INFORMATION SUPPLIED:
==================================================

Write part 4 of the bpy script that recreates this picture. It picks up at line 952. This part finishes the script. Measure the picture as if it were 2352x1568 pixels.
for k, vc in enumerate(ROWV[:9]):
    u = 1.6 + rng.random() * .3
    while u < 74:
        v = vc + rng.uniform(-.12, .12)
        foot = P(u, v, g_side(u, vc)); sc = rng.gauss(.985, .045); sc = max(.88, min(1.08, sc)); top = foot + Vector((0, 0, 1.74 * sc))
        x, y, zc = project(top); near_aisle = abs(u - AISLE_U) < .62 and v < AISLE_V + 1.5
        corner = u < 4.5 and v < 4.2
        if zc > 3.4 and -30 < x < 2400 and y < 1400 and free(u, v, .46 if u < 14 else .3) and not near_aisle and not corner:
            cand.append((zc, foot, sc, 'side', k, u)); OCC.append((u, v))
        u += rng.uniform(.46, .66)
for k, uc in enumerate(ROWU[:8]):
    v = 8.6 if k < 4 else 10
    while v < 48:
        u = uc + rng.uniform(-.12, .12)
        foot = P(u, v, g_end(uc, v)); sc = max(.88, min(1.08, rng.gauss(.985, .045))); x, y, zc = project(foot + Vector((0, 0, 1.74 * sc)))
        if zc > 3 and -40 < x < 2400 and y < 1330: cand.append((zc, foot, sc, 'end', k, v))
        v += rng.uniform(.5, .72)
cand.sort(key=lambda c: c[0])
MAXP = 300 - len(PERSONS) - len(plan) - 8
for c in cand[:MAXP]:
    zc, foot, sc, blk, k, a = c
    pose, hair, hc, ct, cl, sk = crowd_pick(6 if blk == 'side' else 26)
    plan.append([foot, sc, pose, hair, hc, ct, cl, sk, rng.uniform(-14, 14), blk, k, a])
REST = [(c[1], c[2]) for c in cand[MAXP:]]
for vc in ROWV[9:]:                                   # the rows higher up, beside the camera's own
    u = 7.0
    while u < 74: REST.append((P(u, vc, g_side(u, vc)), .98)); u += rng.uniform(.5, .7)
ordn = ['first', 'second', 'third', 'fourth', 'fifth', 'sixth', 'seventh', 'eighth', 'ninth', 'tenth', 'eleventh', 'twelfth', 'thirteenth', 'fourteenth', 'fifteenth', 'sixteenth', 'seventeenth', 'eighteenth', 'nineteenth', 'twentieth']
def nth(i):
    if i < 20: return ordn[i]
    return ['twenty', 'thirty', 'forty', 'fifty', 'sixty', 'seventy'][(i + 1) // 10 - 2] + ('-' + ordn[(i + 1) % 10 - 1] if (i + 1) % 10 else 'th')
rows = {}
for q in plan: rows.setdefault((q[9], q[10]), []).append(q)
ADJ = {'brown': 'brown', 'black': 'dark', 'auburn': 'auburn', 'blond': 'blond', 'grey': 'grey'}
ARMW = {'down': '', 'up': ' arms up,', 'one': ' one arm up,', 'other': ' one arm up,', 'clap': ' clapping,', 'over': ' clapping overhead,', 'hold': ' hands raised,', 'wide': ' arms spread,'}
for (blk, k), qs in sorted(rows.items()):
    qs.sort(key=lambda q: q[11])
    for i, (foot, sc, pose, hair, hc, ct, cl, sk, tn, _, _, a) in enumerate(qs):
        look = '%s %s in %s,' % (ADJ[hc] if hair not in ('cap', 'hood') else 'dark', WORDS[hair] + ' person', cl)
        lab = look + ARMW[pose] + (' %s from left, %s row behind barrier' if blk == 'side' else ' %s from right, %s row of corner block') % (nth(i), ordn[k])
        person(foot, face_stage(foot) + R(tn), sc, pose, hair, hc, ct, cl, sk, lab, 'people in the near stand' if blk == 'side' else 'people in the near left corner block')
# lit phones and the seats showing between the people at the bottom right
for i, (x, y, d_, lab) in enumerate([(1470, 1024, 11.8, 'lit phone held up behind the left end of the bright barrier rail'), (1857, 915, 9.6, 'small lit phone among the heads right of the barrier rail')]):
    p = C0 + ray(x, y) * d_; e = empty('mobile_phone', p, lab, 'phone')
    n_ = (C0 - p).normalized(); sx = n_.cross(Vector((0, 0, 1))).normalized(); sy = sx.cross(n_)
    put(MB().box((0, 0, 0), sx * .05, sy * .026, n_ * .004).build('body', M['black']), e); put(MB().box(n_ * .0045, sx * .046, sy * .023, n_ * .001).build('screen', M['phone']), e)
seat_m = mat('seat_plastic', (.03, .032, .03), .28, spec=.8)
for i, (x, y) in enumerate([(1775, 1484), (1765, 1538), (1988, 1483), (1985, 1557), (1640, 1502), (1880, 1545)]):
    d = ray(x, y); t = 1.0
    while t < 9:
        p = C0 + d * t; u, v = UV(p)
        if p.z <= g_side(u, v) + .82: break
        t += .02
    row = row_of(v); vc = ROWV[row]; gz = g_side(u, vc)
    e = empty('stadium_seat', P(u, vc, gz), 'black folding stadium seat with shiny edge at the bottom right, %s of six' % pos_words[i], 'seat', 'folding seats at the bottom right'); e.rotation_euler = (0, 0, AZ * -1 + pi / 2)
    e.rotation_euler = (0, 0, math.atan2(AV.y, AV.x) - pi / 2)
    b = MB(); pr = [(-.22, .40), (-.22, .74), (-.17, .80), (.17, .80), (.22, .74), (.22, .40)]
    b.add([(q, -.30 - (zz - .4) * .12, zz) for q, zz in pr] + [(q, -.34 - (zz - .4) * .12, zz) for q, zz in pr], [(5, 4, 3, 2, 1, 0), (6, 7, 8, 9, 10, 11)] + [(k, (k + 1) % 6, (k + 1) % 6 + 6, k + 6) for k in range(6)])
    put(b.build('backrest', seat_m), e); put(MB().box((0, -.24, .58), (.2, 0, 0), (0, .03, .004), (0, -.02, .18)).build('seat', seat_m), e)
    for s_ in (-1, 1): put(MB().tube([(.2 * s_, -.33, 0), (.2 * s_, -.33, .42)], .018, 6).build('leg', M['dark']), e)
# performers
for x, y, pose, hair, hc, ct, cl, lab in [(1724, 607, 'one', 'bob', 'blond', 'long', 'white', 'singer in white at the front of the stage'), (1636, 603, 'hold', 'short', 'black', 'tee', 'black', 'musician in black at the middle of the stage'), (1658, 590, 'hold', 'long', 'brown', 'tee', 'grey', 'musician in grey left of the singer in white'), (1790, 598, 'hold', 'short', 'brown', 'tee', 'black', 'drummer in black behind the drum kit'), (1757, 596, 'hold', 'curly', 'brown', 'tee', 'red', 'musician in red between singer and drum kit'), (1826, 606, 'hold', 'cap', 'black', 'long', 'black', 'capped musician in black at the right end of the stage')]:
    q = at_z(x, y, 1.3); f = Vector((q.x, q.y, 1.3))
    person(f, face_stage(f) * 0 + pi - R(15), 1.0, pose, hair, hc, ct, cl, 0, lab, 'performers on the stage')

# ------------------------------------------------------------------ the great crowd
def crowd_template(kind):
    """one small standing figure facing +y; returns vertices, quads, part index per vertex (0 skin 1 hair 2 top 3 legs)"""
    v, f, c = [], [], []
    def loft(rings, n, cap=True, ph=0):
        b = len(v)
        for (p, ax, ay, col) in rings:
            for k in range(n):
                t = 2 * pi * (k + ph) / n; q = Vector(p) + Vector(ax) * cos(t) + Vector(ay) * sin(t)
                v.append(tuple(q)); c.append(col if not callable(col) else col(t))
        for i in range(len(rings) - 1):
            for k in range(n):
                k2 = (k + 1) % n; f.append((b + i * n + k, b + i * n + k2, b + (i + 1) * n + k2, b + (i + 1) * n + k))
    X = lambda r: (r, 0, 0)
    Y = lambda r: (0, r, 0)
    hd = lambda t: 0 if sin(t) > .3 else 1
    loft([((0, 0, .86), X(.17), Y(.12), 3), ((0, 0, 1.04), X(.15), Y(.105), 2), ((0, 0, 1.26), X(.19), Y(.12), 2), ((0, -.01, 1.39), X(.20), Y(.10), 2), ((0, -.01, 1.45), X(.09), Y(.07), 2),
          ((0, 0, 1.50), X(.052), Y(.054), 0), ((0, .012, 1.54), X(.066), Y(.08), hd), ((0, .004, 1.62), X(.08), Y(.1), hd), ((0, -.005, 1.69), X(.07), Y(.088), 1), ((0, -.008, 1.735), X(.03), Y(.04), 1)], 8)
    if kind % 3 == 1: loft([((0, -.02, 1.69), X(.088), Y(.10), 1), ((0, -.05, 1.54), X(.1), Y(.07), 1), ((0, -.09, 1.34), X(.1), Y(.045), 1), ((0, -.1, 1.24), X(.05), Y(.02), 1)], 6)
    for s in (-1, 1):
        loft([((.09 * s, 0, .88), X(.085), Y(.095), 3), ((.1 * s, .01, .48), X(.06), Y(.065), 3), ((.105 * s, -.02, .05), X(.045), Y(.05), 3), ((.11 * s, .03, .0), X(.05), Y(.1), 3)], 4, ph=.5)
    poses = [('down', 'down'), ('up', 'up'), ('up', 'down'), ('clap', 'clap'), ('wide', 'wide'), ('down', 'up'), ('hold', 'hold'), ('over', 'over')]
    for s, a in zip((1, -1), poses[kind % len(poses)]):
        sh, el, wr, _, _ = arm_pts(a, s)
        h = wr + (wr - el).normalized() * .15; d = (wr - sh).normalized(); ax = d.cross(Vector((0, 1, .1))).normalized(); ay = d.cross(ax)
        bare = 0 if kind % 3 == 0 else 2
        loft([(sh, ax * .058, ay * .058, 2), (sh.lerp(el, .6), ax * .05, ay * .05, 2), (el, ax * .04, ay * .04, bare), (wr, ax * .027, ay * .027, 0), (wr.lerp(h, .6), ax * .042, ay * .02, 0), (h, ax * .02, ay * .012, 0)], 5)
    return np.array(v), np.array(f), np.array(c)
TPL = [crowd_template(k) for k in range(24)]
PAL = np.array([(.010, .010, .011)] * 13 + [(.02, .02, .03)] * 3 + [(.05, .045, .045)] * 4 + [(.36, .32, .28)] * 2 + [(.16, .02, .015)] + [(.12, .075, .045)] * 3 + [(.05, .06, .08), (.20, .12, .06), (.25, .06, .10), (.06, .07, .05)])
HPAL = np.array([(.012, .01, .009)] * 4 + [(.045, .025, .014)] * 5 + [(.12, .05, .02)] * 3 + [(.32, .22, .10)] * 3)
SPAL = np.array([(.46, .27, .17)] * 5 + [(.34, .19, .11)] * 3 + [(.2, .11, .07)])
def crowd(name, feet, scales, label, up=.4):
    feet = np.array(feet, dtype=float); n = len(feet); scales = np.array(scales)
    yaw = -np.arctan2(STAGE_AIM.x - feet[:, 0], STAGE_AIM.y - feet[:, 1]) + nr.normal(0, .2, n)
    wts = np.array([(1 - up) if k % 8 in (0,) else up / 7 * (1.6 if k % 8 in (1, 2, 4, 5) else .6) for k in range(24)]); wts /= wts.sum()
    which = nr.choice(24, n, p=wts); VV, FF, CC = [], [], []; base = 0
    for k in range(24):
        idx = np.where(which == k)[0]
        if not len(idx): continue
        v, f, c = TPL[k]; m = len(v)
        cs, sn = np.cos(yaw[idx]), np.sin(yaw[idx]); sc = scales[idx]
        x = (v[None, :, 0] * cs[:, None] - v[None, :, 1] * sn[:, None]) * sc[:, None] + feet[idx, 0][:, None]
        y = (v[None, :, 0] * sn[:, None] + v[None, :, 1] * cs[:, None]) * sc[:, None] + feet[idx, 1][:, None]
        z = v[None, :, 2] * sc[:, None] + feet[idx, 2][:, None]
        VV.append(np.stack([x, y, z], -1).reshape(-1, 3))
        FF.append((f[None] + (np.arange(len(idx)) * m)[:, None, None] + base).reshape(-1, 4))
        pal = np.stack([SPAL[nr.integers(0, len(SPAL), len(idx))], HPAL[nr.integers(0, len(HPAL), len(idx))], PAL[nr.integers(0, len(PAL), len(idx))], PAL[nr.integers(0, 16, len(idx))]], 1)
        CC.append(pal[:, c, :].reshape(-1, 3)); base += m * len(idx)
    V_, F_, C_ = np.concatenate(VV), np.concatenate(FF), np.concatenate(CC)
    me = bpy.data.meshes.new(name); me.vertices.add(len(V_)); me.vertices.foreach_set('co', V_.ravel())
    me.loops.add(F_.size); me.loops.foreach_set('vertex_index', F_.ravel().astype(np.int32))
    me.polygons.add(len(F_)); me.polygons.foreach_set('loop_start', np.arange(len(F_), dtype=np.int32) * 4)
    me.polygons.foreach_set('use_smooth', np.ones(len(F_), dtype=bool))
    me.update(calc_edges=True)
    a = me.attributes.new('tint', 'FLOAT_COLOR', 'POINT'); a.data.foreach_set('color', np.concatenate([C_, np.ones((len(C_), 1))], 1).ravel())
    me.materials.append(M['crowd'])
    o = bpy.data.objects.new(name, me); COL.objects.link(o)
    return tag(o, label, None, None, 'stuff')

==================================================

WHAT THE TASK ASKS:
Pull every line containing the word "part" out of the material.

RESPONSE TO THIS EXERCISE:
Write part 4 of the bpy script that recreates this picture. It picks up at line 952. This part finishes the script. Measure the picture as if it were 2352x1568 pixels.
    """one small standing figure facing +y; returns vertices, quads, part index per vertex (0 skin 1 hair 2 top 3 legs)"""